My heroes are the people who sacrifice their time and energy to volunteer to work with at-risk youth, to teach them a better way; people who work closely with the Los Angeles Police Department to provide nonviolent assistance in a coordinated manner with volunteer patrols, Neighborhood Watch and cleanup programs. People like Charlotte Bedard, Socorro Gallegos, Tom Weissbarth from Sylmar Graffiti Busters; Joe Jackson from New Directions for Youth; Harry Williams from the Arleta Looky-loos; Leslie Yamashita from Panorama City Residents Assn.; Blinky Rodriguez, who organized the Valley Unity Peace Treaty; my own Youth Advisory Council and numerous other individuals and groups.
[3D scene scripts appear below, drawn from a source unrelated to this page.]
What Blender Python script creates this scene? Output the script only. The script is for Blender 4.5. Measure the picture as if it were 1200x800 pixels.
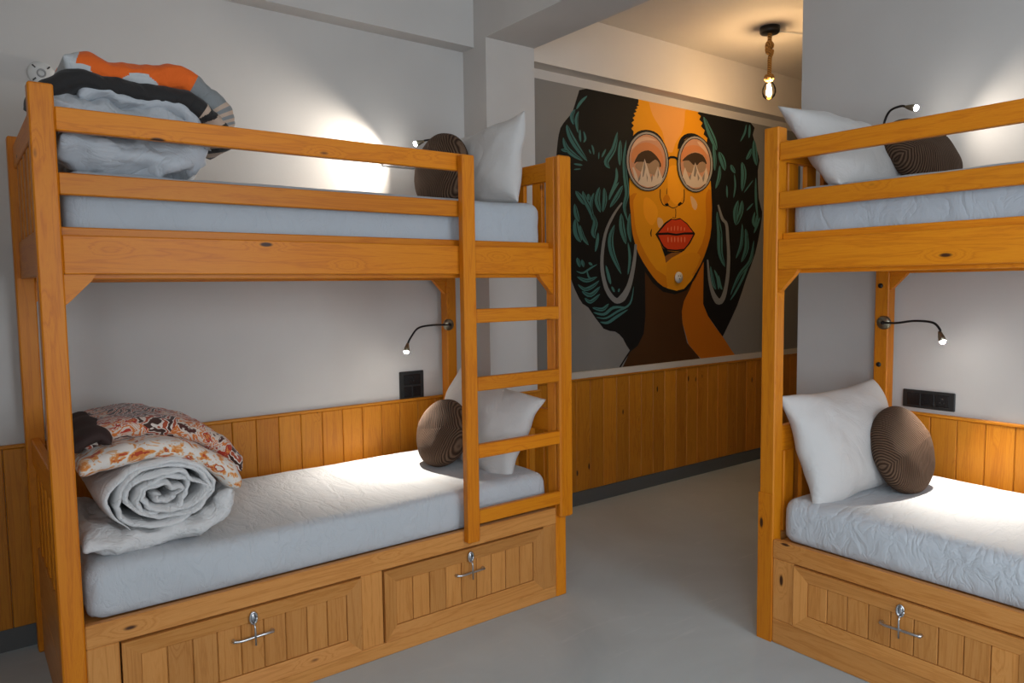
import bpy, bmesh, math, random
from mathutils import Vector, Matrix, noise
import numpy as np
R = math.radians
random.seed(7)
for o in list(bpy.data.objects): bpy.data.objects.remove(o, do_unlink=True)
scene = bpy.context.scene
COL = scene.collection

# ---------------------------------------------------------------- camera
EYE = 1.35
yaw, pitch, roll, fpx = R(37.366), R(4.3233), R(-0.7206), 862.1
fw = Vector((math.sin(yaw)*math.cos(pitch), math.cos(yaw)*math.cos(pitch), -math.sin(pitch)))
rt0 = Vector((math.cos(yaw), -math.sin(yaw), 0)); up0 = rt0.cross(fw)
rt = rt0*math.cos(roll) + up0*math.sin(roll); up = up0*math.cos(roll) - rt0*math.sin(roll)
cd = bpy.data.cameras.new('camera'); cd.sensor_width = 36; cd.lens = fpx/1200*36; cd.clip_start = .05
cam = bpy.data.objects.new('camera', cd); COL.objects.link(cam)
cam.matrix_world = Matrix(((rt.x, up.x, -fw.x, 0), (rt.y, up.y, -fw.y, 0), (rt.z, up.z, -fw.z, EYE), (0, 0, 0, 1)))
scene.camera = cam

# ---------------------------------------------------------------- world, daylight, exposure
w = bpy.data.worlds.new('world'); scene.world = w; w.use_nodes = True
w.node_tree.nodes['Background'].inputs[0].default_value = (.62, .78, 1, 1)
w.node_tree.nodes['Background'].inputs[1].default_value = 1.0
scene.view_settings.view_transform = 'Standard'; scene.view_settings.look = 'None'
scene.view_settings.gamma = 1; scene.view_settings.use_curve_mapping = False
scene.view_settings.exposure = 0.42

def area(name, loc, target, sx, sy, power, col):
    l = bpy.data.lights.new(name, 'AREA'); l.shape = 'RECTANGLE'; l.size = sx; l.size_y = sy; l.energy = power; l.color = col
    o = bpy.data.objects.new(name, l); COL.objects.link(o); o.location = loc
    o.rotation_euler = (Vector(target)-Vector(loc)).to_track_quat('-Z', 'Y').to_euler(); return o
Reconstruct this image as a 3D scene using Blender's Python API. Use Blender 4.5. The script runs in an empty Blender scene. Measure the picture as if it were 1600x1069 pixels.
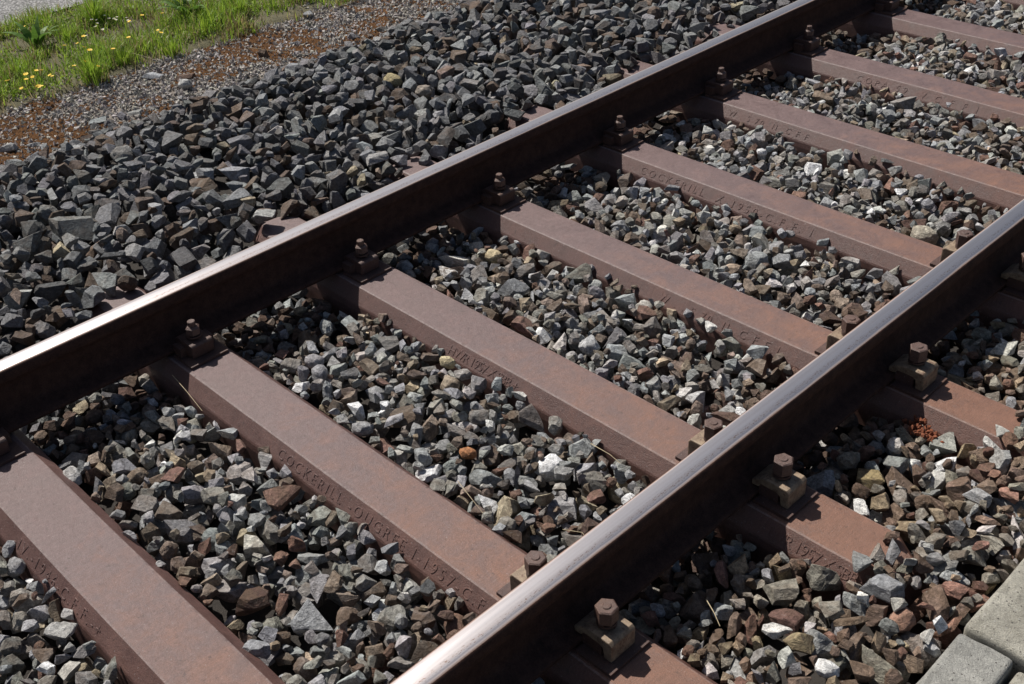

All of their hard work and effort to change people’s lives is being overshadowed by one man who took another’s life.

The incident did not occur in my district, but it occurred in what I still consider my community. I grew up there and my mother still lives there.

I believe that most people in our community are equally aghast at the cycle of violence and are not ready to cheer it on. I believe that most of us take this incident for what it is--a sign that things need to change, that our lives need to become more entwined, that we need to learn how to respect our neighbors, to share communities and values.

The true heroes in our community, who have already taken those steps by volunteering their energy and time, should be recognized. All of us should understand that solutions to our problems are not to create more divisiveness, not to talk about retaliation, but to take responsibility--and teach responsibility.